» Data:
——————————

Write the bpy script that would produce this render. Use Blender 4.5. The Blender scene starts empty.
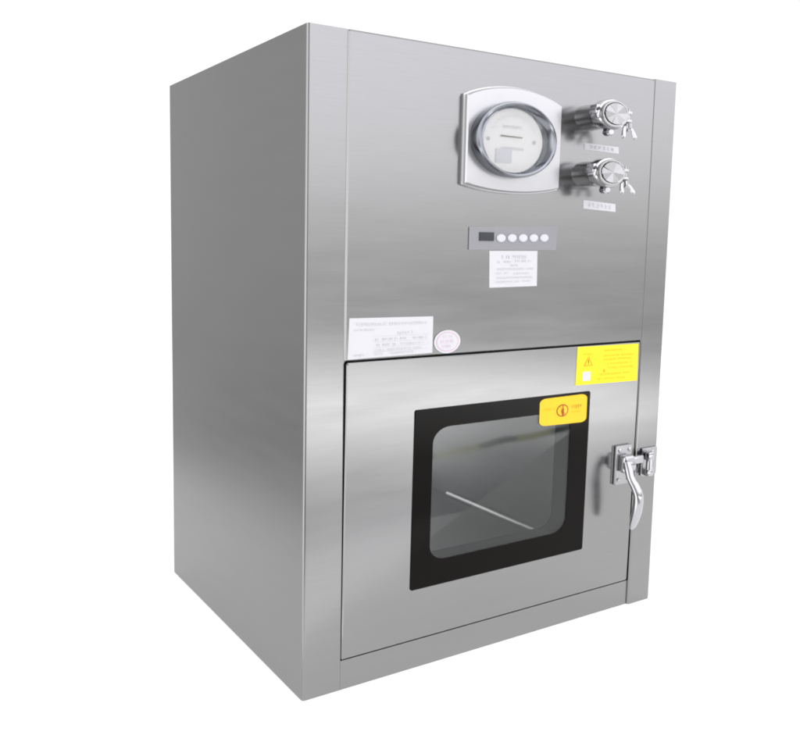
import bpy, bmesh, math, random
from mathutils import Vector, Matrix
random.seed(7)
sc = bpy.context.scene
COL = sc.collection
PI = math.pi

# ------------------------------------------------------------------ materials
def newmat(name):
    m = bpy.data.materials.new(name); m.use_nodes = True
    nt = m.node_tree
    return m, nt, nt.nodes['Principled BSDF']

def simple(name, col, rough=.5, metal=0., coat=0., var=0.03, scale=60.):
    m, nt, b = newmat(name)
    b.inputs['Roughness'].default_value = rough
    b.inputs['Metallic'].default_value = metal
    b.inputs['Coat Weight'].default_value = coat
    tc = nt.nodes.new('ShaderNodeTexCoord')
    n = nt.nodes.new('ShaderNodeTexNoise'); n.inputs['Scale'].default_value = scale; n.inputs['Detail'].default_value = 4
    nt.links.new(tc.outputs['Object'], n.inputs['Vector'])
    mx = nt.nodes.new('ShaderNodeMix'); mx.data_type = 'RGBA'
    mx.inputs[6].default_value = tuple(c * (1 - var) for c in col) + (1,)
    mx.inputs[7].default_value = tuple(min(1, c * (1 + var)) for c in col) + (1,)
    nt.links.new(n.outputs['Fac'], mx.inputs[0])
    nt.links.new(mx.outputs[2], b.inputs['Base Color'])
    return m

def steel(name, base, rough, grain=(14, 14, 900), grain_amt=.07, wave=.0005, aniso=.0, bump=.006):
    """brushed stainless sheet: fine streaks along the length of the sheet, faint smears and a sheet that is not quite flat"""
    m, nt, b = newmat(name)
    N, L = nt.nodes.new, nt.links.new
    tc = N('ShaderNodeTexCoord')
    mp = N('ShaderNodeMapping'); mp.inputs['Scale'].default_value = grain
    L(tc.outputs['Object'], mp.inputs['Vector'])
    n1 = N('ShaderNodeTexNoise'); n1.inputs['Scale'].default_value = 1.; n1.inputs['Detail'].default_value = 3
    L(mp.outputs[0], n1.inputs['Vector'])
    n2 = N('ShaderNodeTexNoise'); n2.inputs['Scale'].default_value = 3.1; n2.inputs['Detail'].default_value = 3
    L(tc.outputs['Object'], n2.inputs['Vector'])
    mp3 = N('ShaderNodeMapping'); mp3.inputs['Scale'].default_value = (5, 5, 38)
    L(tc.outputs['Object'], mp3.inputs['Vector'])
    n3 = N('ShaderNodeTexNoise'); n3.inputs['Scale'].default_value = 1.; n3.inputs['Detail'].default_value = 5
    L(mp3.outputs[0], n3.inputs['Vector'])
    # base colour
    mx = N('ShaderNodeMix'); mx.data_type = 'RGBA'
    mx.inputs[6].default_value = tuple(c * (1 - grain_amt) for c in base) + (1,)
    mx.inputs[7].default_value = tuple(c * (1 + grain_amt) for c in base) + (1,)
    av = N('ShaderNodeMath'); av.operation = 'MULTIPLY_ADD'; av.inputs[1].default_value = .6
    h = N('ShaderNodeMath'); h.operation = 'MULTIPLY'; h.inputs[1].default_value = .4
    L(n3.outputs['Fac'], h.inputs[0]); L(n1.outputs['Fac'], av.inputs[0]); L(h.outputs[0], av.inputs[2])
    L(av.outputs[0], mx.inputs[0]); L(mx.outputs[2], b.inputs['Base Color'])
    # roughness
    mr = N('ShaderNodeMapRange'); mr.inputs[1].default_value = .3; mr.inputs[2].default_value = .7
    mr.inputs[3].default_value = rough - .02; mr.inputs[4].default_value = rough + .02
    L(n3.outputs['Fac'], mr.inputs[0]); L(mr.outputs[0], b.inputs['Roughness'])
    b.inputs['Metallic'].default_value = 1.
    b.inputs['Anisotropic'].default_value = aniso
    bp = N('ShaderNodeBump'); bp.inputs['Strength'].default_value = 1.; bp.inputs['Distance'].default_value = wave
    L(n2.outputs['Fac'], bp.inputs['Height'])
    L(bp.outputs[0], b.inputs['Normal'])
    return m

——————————

» The task: Exactly as they appear, print the lines of the listing above from its first line through the line that contains "PI = math.pi", minus the pictures.

» Answer to this exercise:
Write the bpy script that would produce this render. Use Blender 4.5. The Blender scene starts empty.
import bpy, bmesh, math, random
from mathutils import Vector, Matrix
random.seed(7)
sc = bpy.context.scene
COL = sc.collection
PI = math.pi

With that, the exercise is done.